A Photographer's Life: A Journey from Pulitzer Prize-Winning Photojournalist to Celebrated Nature Photographer by Dykinga Jack

Author:Dykinga, Jack [Dykinga, Jack]
Language: eng
Format: epub
Publisher: Rocky Nook
Published: 2016-12-13T16:00:00+00:00


Indian Paintbrushes

Days spent roaming the high desert canyon country of Utah—that began as food for my soul—finally morphed into my book Stone Canyons of the Colorado Plateau . The same visual story-telling technique I learned as a Chicago photojournalist compelled me to seek ways to illustrate the fragility of the land as well as the reasons to treasure it.

So, as I rumbled down four-wheel-drive roads in the backcountry north of Capitol Reef National Park, my eyes became accustomed to the red and yellow striated sandstone landscape. But when I crested a hill leading into an arroyo bottomland that was suddenly electric green, I was instantly struck by the uniqueness of the lush green sedges and the flowering Indian paintbrushes that were surrounded by pure arid desolation.

For me, this was one of those teachable moments that I could share using my images. Illustrating the ecosystem with its unexpected anomalies of sheer beauty is something that drives my photography. Recording and sharing images of the wildness with urban dwellers has become my passion. The very fact that places are allowed to remain protected hangs on decisions made in urban areas and our nation’s capitol.

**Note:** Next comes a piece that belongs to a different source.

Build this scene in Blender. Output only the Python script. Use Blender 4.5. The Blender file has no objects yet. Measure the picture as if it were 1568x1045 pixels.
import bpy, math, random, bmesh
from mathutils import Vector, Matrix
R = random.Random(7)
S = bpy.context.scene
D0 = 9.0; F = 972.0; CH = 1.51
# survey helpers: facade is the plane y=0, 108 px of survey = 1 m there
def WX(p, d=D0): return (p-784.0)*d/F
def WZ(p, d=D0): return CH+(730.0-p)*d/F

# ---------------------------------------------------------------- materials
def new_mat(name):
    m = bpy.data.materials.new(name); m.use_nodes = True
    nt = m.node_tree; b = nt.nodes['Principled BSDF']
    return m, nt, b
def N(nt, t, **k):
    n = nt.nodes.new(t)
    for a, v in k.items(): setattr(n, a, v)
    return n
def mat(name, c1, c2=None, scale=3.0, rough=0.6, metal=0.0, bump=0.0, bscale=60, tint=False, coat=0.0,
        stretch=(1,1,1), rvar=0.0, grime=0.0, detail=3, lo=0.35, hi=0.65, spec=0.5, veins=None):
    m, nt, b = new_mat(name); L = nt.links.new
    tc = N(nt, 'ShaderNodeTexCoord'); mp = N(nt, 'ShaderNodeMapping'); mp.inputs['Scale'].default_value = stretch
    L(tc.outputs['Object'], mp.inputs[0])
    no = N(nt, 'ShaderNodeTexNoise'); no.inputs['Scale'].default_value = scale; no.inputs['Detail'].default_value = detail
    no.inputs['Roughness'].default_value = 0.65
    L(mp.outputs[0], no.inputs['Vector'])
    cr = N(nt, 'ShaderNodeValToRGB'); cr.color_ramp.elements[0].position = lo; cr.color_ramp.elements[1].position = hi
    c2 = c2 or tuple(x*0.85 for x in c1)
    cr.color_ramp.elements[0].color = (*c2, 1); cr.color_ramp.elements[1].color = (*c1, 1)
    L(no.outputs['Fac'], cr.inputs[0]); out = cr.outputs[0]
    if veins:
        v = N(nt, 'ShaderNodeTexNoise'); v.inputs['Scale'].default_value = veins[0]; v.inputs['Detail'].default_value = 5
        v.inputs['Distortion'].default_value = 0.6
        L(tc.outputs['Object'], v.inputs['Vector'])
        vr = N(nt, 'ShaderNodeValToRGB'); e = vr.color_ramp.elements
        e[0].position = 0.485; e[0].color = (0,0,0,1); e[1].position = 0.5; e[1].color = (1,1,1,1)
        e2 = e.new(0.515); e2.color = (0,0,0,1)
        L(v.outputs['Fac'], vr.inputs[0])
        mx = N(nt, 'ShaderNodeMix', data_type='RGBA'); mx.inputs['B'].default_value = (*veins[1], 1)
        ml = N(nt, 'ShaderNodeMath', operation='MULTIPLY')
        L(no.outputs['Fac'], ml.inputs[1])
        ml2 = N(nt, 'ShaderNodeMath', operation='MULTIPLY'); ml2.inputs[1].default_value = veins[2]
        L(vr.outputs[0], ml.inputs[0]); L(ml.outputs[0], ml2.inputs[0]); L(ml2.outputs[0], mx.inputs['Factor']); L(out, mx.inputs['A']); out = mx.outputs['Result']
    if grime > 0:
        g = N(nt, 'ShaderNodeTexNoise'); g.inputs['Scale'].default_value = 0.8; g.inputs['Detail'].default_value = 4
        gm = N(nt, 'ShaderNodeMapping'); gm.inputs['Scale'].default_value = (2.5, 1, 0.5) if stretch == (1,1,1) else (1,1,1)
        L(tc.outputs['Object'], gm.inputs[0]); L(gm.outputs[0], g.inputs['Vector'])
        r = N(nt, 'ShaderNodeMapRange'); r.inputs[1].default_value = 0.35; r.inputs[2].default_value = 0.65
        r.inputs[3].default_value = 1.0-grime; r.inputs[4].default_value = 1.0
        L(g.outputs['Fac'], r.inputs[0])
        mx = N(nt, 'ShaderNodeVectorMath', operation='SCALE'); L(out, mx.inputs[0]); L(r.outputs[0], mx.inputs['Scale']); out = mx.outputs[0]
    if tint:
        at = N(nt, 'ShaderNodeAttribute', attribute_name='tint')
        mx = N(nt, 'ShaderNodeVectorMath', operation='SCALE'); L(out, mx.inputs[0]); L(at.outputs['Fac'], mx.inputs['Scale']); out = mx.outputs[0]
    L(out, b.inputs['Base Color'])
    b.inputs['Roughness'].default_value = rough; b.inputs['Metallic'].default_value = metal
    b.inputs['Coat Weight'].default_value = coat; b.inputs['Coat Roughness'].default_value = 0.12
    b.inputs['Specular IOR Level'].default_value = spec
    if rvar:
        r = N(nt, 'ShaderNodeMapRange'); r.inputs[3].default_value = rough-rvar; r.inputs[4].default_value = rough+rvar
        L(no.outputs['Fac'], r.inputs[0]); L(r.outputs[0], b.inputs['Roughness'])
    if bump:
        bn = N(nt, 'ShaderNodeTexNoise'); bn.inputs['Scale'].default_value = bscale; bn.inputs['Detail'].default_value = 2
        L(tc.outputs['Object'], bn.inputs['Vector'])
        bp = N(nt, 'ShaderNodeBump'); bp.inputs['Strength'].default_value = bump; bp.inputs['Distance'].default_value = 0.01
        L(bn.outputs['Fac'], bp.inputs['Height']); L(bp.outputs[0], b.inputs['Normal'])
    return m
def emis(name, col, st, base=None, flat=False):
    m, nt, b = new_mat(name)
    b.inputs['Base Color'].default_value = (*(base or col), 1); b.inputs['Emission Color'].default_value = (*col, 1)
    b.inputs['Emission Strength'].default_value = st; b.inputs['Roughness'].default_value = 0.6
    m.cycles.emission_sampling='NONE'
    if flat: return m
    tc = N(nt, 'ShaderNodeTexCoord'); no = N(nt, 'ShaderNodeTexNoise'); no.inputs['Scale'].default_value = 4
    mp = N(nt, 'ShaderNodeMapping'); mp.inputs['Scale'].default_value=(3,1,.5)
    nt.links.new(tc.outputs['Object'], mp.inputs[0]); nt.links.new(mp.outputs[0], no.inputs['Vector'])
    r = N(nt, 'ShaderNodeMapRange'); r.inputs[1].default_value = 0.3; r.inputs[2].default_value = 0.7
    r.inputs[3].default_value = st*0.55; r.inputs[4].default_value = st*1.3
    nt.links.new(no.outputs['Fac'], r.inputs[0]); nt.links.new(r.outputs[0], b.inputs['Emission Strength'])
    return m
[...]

I feel a certain responsibility to record the wilderness with both honesty and a sense of wonder. The very fact that I am awe-inspired as I witness beauty in the landscape makes communicating that feeling to others easy for me. I follow my feelings as I carefully compose images in the ground glass of my view camera.

I intuitively seek a design in the scene, as I did with this image. I looked for spacing between the Indian paintbrush flowers and the emerald green garden of sedges. My eyes traced the borders of the ground glass image as I repositioned the camera ever so slightly so each plant was spaced with no overlap.

My leisurely pace turned into a race with rising sun. My camera pointed due east would soon be engulfed in bright morning light flaring into the lens. To make matters worse, the same moisture that had given me a visual banquet, also harbored an endless supply of biting flies. Of course, I was wearing shorts. I danced to and fro—focusing, swatting, loading film, swatting—and finally, I grabbed my camera with lens still mounted and quickly retreated into my truck.

The serene beauty and my sense of wonder had been abruptly confronted by the reality of the wildness. That’s wilderness.